Simon v. State , 589 So. 2d 381 ( 1991 )


Menu:
  • 589 So.2d 381 (1991)

    Steven SIMON, Appellant,
    v.
    STATE of Florida, Appellee.

    No. 90-3086.

    District Court of Appeal of Florida, Fourth District.

    November 13, 1991.

    Richard L. Jorandby, Public Defender, and Allen J. DeWeese, Asst. Public Defender, West Palm Beach, for appellant.

    Robert A. Butterworth, Atty. Gen., Tallahassee, and Patricia G. Lampert, Asst. Atty. Gen., West Palm Beach, for appellee.

    GUNTHER, Judge.

    Steven Simon (Simon) appeals his conviction and sentence for battery on a police officer and resisting arrest with violence. *382 Simon raises six issues but only two have merit.

    Simon was charged with attempted first degree murder (count I), depriving an officer of his means of protection (count II), resisting arrest with violence (count III), and possession of a firearm by a convicted felon (count IV).

    We agree with Simon's contention that the trial court reversibly erred in refusing to instruct the jury on the justifiable use of non-deadly force. "When there is some evidence introduced to support an instruction on the theory of a defense, it is error for the trial court to fail to give the requested jury instruction." Heddleson v. State, 512 So.2d 957, 959 (Fla. 4th DCA 1987). In the present case, Simon was entitled to a jury instruction on the justifiable use of non-deadly force because it is a legitimate defense to the charge of battery on a police officer, a lesser included offense of count I. Furthermore, if believed by the jury, there was evidence which could support Simon's theory of defense that he used non-deadly force when he was tackled and shackled by the police.

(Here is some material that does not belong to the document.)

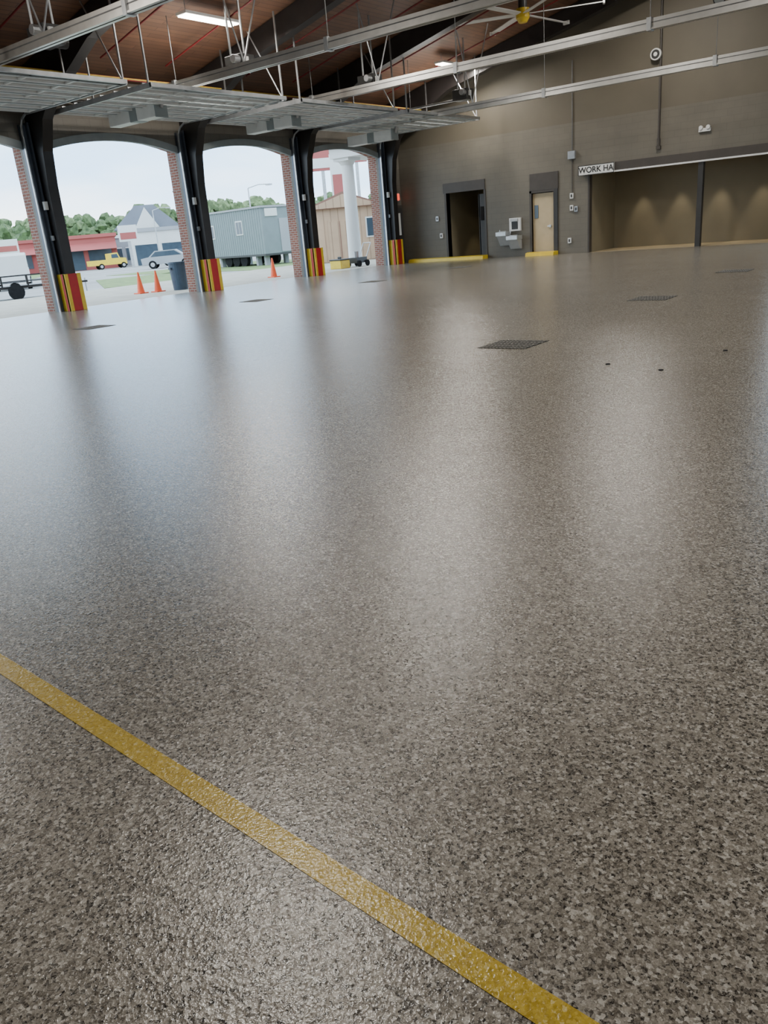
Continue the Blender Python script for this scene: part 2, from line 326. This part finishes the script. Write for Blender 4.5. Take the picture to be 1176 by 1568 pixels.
b.box(-8.38,-8.22,YB-.06,YB+.12,0,2.62,'dark'); b.box(HA[1]-.05,HA[1],YB-.03,YB+.12,0,2.62,'dark')
b.done('trim_4')
b=B(); b.box(D_ADDED[0]-.1,D_ADDED[0],YB-.03,YB+.28,0,4.3,'hdr'); b.box(D_ADDED[1],D_ADDED[1]+.1,YB-.03,YB+.28,0,4.3,'hdr'); b.box(D_ADDED[0]-.1,D_ADDED[1]+.1,YB-.03,YB+.28,4.25,4.4,'hdr'); b.done('added_opening_trim')  # frame of the added out-of-view opening that lets daylight in
for i in range(4):
    x=HA[0]+1.1+i*1.35
    b=B(); b.cyl((x,YH-.4,2.66),(x,YH-.4,2.70),.09,'white'); b.cyl((x,YH-.4,2.655),(x,YH-.4,2.66),.06,'trimg'); o=b.done('recessed_downlight')
    l=bpy.data.lights.new('lamp','SPOT'); l.energy=85; l.spot_size=math.radians(50); l.spot_blend=.6; l.color=(1,.90,.72); l.shadow_soft_size=.04
    lo=bpy.data.objects.new('lamp',l); sc.collection.objects.link(lo); lo.location=(x,YH-.4,2.63); lo.parent=o
x=-17.2; b=B(); b.cyl((x,30.3,2.66),(x,30.3,2.70),.09,'white'); b.cyl((x,30.3,2.655),(x,30.3,2.66),.06,'trimg'); o=b.done('recessed_downlight')
l=bpy.data.lights.new('lamp','SPOT'); l.energy=60; l.spot_size=math.radians(60); l.spot_blend=.4; l.color=(1,.88,.62); l.shadow_soft_size=.04
lo=bpy.data.objects.new('lamp',l); sc.collection.objects.link(lo); lo.location=(x,30.3,2.63); lo.parent=o
b=B(); b.box(-12.42,-11.13,YB-.16,YB-.125,2.56,2.88,'white')
for a in ((-12.42,-11.13,2.56,2.58),(-12.42,-11.13,2.86,2.88),(-12.42,-12.40,2.56,2.88),(-11.15,-11.13,2.56,2.88)): b.box(a[0],a[1],YB-.165,YB-.16,a[2],a[3],'text')
sg=b.done('work_hall_sign')
c=bpy.data.curves.new('lettering','FONT'); c.body='WORK HA'; c.size=.26; c.align_x='CENTER'; c.align_y='CENTER'; c.extrude=.003; c.offset=.003
t=bpy.data.objects.new('lettering',c); sc.collection.objects.link(t); t.location=(-11.775,YB-.168,2.72); t.rotation_euler=(math.pi/2,0,0); c.materials.append(M['text']); t.parent=sg
b=B(); b.prism([(YB-.45,0),(YB-.42,.11),(YB-.3,.13),(YB-.04,.13),(YB-.04,0)],0,XL+.48,DA[1]+.1,'yellow'); b.done('yellow_curb')
b=B(); b.prism([(YB-.45,0),(YB-.42,.11),(YB-.3,.13),(YB-.04,.13),(YB-.04,0)],0,DB[0]-.08,DB[1]+.15,'yellow'); b.done('yellow_curb')
b=B(); 
b.box(-15.62,-15.2,YB-.42,YB,.78,.92,'steel'); b.cyl((-15.41,YB-.25,.92),(-15.41,YB-.25,.945),.15,'fount'); b.box(-15.58,-15.25,YB-.12,YB,.5,.78,'fount'); b.prism([(YB-.38,.78),(YB,.78),(YB,.42),(YB-.12,.42)],0,-15.6,-15.22,'fount')
b.box(-15.18,-14.72,YB-.42,YB,.62,.76,'steel'); b.cyl((-14.95,YB-.25,.76),(-14.95,YB-.25,.785),.15,'fount'); b.prism([(YB-.38,.62),(YB,.62),(YB,.28),(YB-.12,.28)],0,-15.16,-14.74,'fount')
b.box(-15.2,-14.74,YB-.1,YB,.92,1.38,'white'); b.box(-15.1,-14.84,YB-.11,YB-.1,.98,1.25,'dark'); b.box(-15.12,-14.82,YB-.18,YB-.1,1.27,1.36,'fount')
for xx in (-15.5,-15.05): b.cyl((xx,YB-.3,.85),(xx,YB-.3,1.0),.015,'steel')
b.done('drinking_fountain',bev=.012)
b=B(); b.path([(-12.7,YB-.03,3.35),(-12.7,YB-.03,6.2)],.018,'dgalv'); b.box(-12.83,-12.57,YB-.12,YB,3.15,3.4,'galv'); b.path([(-12.7,YB-.03,3.15),(-12.7,YB-.03,2.0)],.015,'hdr'); b.done('electrical_conduit')
b=B(); b.path([(-9.72,YB-.06,zc(-9.72)-.2),(-9.68,YB-.06,3.4)],.04,'hdr'); b.cyl((-9.68,YB-.06,3.2),(-9.68,YB-.06,3.42),.055,'hdr'); b.box(-9.75,-9.61,YB-.1,YB,3.1,3.2,'hdr'); b.done('vent_pipe')
b=B(); b.cyl((-9.82,YB-.2,5.85),(-9.82,YB-.1,5.85),.17,'white',seg=24); b.cyl((-9.82,YB-.21,5.85),(-9.82,YB-.2,5.85),.13,'dark',seg=24); b.cyl((-9.82,YB-.22,5.85),(-9.82,YB-.21,5.85),.06,'white',seg=24); b.done('wall_speaker')
b=B(); b.box(-8.42,-8.06,YB-.08,YB,3.44,3.54,'white'); b.cyl((-8.35,YB-.12,3.56),(-8.35,YB-.02,3.56),.06,'white'); b.cyl((-8.13,YB-.12,3.56),(-8.13,YB-.02,3.56),.06,'white'); b.done('emergency_light')
for (x,z,m) in ((-12.72,1.95,'white'),(-12.72,1.55,'white'),(-12.55,1.5,'galv'),(-18.45,1.6,'galv'),(-12.8,.45,'white'),(-18.3,.95,'white')):
    b=B(); b.box(x-.06,x+.06,YB-.06,YB,z-.09,z+.09,m); b.box(x-.03,x+.03,YB-.065,YB-.06,z-.05,z+.05,'dark'); b.done('wall_switch',bev=.005)
b=B(); b.box(XL,XL+.05,27.3,27.98,0,2.25,'hdr'); b.box(XL+.05,XL+.07,27.38,27.9,0.02,2.15,'dark'); b.box(XL+.07,XL+.075,27.5,27.78,1.1,1.95,'white'); b.done('door_3')
b=B(); b.box(XL,XL+.08,27.4,27.8,2.45,2.68,'exit'); b.box(XL,XL+.04,27.37,27.83,2.42,2.71,'white'); b.done('exit_sign')
def drain(x,y):
    b=B(); s=.3
    b.box(x-s,x+s,y-s,y+s,0.0,.003,'grate')
    for i in range(13):
        xx=x-s+.03+i*(2*s-.06)/12; b.box(xx-.008,xx+.008,y-s,y+s,.003,.006,'grate2')
    for i in range(5):
        yy=y-s+.03+i*(2*s-.06)/4; b.box(x-s,x+s,yy-.008,yy+.008,.003,.0065,'grate2')
    b.done('floor_drain')
for y in (8.1,12.65,17.4,22.2): drain(-4.4,y)
for y in (4.5,9.2,13.7,18.3,23.0): drain(-14.4,y)
for i,(x,y) in enumerate(((-2.86,7.08),(-2.3,6.89),(-2.05,7.96))):
    B().cyl((x,y,0),(x,y,.008),.022,'rubber',seg=10).done('floor_anchor_cap')
# ---------------------------------------------------------------- exterior
G=-.12
b=B(); b.box(-420,260,-200,420,G-.3,G,'asphalt'); b.done('ground')
B().box(-31,XL-.55,YS-6,YB+6,G,-.03,'concrete').done('concrete_apron')
B().box(XR+.55,24,YS-6,YB+6,G,-.03,'concrete').done('concrete_apron')
def poly(name,pts,m,z=.02):
    b=B(); b.prism(pts,2,G,G+z,m); b.done(name)
poly('grass_verge',[(-33,22),(-45,29.5),(-43,35),(-31.5,26)],'grass')
poly('grass_verge',[(-52,35),(-32,31),(-29,41),(-50,46)],'grass')
poly('grass_verge',[(-105,-30),(-300,-80),(-300,380),(-20,380),(-40,110),(-100,105)],'grass')
poly('grass_verge',[(-64,22),(-90,38),(-84,50),(-60,33)],'grass')
def tree(x,y,h,w,leaf='leaf'):
    b=B(); b.cyl((x,y,G),(x,y,h*.45),.035*h,'bark',.02*h,seg=8)
    for k in range(3): 
        a=random.random()*6.3; b.cyl((x,y,h*.3),(x+math.cos(a)*w*.3,y+math.sin(a)*w*.3,h*.6),.015*h,'bark',.008*h,seg=6)
    for k in range(56):
        a=random.random()*6.28; rr=random.random()**.5*w*.47; zz=h*(.22+.62*random.random()); sh=1-abs(zz/h-.5)*1.2
        c=Vector((x+math.cos(a)*rr*sh,y+math.sin(a)*rr*sh,zz)); r=w*(.055+.065*random.random())
        bm=bmesh.new(); bmesh.ops.create_icosphere(bm,subdivisions=2,radius=r)
        vs=[c+v.co*(1+.7*(random.random()-.5)) for v in bm.verts]; fs=[[q.index for q in f.verts] for f in bm.faces]; bm.free()
        b.add(vs,fs,leaf if k%3 else 'leaf2')
    b.done('tree')
def D(u,t):
    a=math.radians(u); return (-math.sin(a)*t,math.cos(a)*t)
for i in range(34):
    x,y=D(37+i*.95+random.uniform(-.3,.3),random.uniform(140,170)); tree(x,y,random.uniform(6.6,9.0),random.uniform(10,13))
for i in range(3):
    x,y=D(45.2+i*1.9,random.uniform(108,112)); tree(x,y,random.uniform(7.0,8.2),random.uniform(7,8),'leaf2')
def storefront(name,az,t,w,h,m,roof='bwhite',awn=None,rot=0):
    x,y=D(az,t); T=TR(x,y,G,az-0+rot)
    b=B(); b.box(-w/2,w/2,0,9,0,h,m,T); b.box(-w/2-.2,w/2+.2,-.2,9.2,h,h+.35,roof,T)
    n=max(2,int(w/3))
    for i in range(n):
        x0=-w/2+.5+i*(w-.6)/n; b.box(x0,x0+(w-.6)/n-.5,-.06,0,.6 if i%3 else 0.05,h*.62,'glass',T)
        b.box(x0-.05,x0+(w-.6)/n-.45,-.09,-.06,h*.62,h*.66,'bwhite',T)
    if awn: b.prism([(-1.3,h*.62),(0,h*.85),(0,h*.62)],0,-w/2,w/2,awn,T)
    b.done(name)
storefront('red_shop_building',57.0,96,6.5,3.3,'bred','bred','bred')
storefront('red_shop_building',62.2,104,8,3.4,'bred','bred','bred')
storefront('shop_building',54.6,106,4.6,3.2,'bgrey','bwhite')
storefront('shop_building',51.4,92,9,3.4,'bwhite','bgrey')
def house(az,t,w,d,h,rh,m,r,name='house'):
    x,y=D(az,t); T=TR(x,y,G,az)
    b=B(); b.box(-w/2,w/2,0,d,0,h,m,T); b.prism([(-w/2-.4,h),(w/2+.4,h),(w/2*.3,h+rh),(-w/2*.3,h+rh)],1,-.4,d+.4,r,T)
    b.prism([(-1.6,h),(1.6,h),(0,h+rh*.9)],1,-.9,1.0,'bwhite',T)
    for s in (-w*.3,w*.3): b.box(s-.6,s+.6,-.05,0,h*.4,h*.8,'glass',T); b.box(s-.7,s+.7,-.04,.01,h*.37,h*.83,'bwhite',T)
    b.box(-.5,.5,-.06,0,0,2.1,'glass',T)
    b.done(name)
house(52.9,118,8,8,4.4,2.9,'bwhite','roofg')
def car(name,x,y,deg,m,kind='car',s=1):
    T=TR(x,y,G,deg)@Matrix.Scale(s,4); b=B()
    if kind=='car':
        prof=[(-2.2,.35),(-2.25,.85),(-1.6,.95),(-1.05,1.4),(.6,1.42),(1.25,.98),(2.15,.82),(2.25,.35)]; win=[(-1.45,.95),(-1.0,1.33),(.55,1.35),(1.1,.98)]; wd=.88; wx=1.35; r=.33
    elif kind=='van':
        prof=[(-2.6,.4),(-2.65,1.9),(-2.5,2.05),(1.2,2.05),(1.75,1.25),(2.55,1.05),(2.65,.4)]; win=[(.2,1.2),(.2,1.85),(1.1,1.85),(1.6,1.25)]; wd=.98; wx=1.6; r=.36
    else:
        prof=[(-4,.7),(-4,1.6),(-.5,1.6),(-.5,2.6),(1.2,2.7),(1.5,1.8),(2.6,1.7),(2.7,.7)]; win=[(0,1.8),(0,2.45),(1.05,2.5),(1.3,1.8)]; wd=1.15; wx=2.0; r=.5
    b.prism(prof,1,-wd,wd,m,T); b.prism(win,1,-wd-.015,wd+.015,'glass',T)
    for sx in (-wx,wx):
        for sy in (-wd,wd):
            b.cyl(T@Vector((sx,sy*.78,r)),T@Vector((sx,sy*1.03,r)),r*s,'rubber',seg=18); b.cyl(T@Vector((sx,sy*1.03,r)),T@Vector((sx,sy*1.05,r)),r*.55*s,'galv',seg=12)
    b.box(prof[-1][0]-.02,prof[-1][0]+.04,-wd*.9,wd*.9,.4,.6,'dark',T)
    b.done(name,bev=.04)
x,y=D(61.7,52); car('white_van',x,y,150,'bwhite','van',.95)
x,y=D(55.6,92); car('yellow_work_truck',x,y,70,'yellow','truck',.58)
x,y=D(51.8,72); car('parked_car',x,y,45,'bgrey')
x,y=D(50.9,80); car('parked_car',x,y,40,'blue')
T=TR(-33.2,17.9,G,62); b=B()
b.box(-1.6,1.6,-.9,.9,.45,.55,'black',T)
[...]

    In a somewhat similar factual setting, the First District stated that it was error for a trial court to fail to give a requested jury instruction on the justifiable use of non-deadly force. O'Steen v. State, 547 So.2d 235, 236 (Fla. 1st DCA 1989). In O'Steen, the defendant was charged with aggravated battery and found guilty of the lesser included offense of simple battery. His request for an instruction on the justifiable use of non-deadly force was denied, even though the lesser included offense of simple battery was on the verdict form. The O'Steen court reasoned that because simple battery was a possible verdict, an instruction on self-defense by force not likely to cause either death or great bodily harm should have been given. The First District did not reverse, however, because the state carried its burden to show that the error was harmless. Id. at 236; See State v. DiGuilio, 491 So.2d 1129, 1135 (Fla. 1986).

    The instant case is similar to O'Steen. The defendant requested an instruction on the justifiable use of non-deadly force; the evidence, if believed by the jury, could support such a request; the lesser included offense appeared on the verdict form; and the defendant was convicted of that lesser included offense. Further, the state did not argue on appeal that the failure to give the requested instruction was harmless. Therefore, we conclude that the trial court reversibly erred in denying Simon's request for a jury instruction on the justifiable use of non-deadly force.

    Simon's point that the trial court erred in sentencing him as a habitual offender is well taken. We agree with Simon's contention that the findings required by the habitual felony offender statute, section 775.084(1)(a) 3, 4, Florida Statutes (1989), were not met. A trial court must specifically make the findings required by section 775.084(1)(a) before sentencing a defendant as a habitual felony offender. Smith v. State, 573 So.2d 194, 194 (Fla. 3d DCA 1991).

    In summary, we conclude that a jury instruction on the justifiable use of non-deadly force should have been given. Further, the trial court erred in sentencing Simon as a habitual felony offender because not all of the requisite statutory findings were made. Thus, we reverse the conviction and sentence, and we remand this matter to the trial court.

    REVERSED AND REMANDED FOR A NEW TRIAL.

    HERSEY and GARRETT, JJ., concur.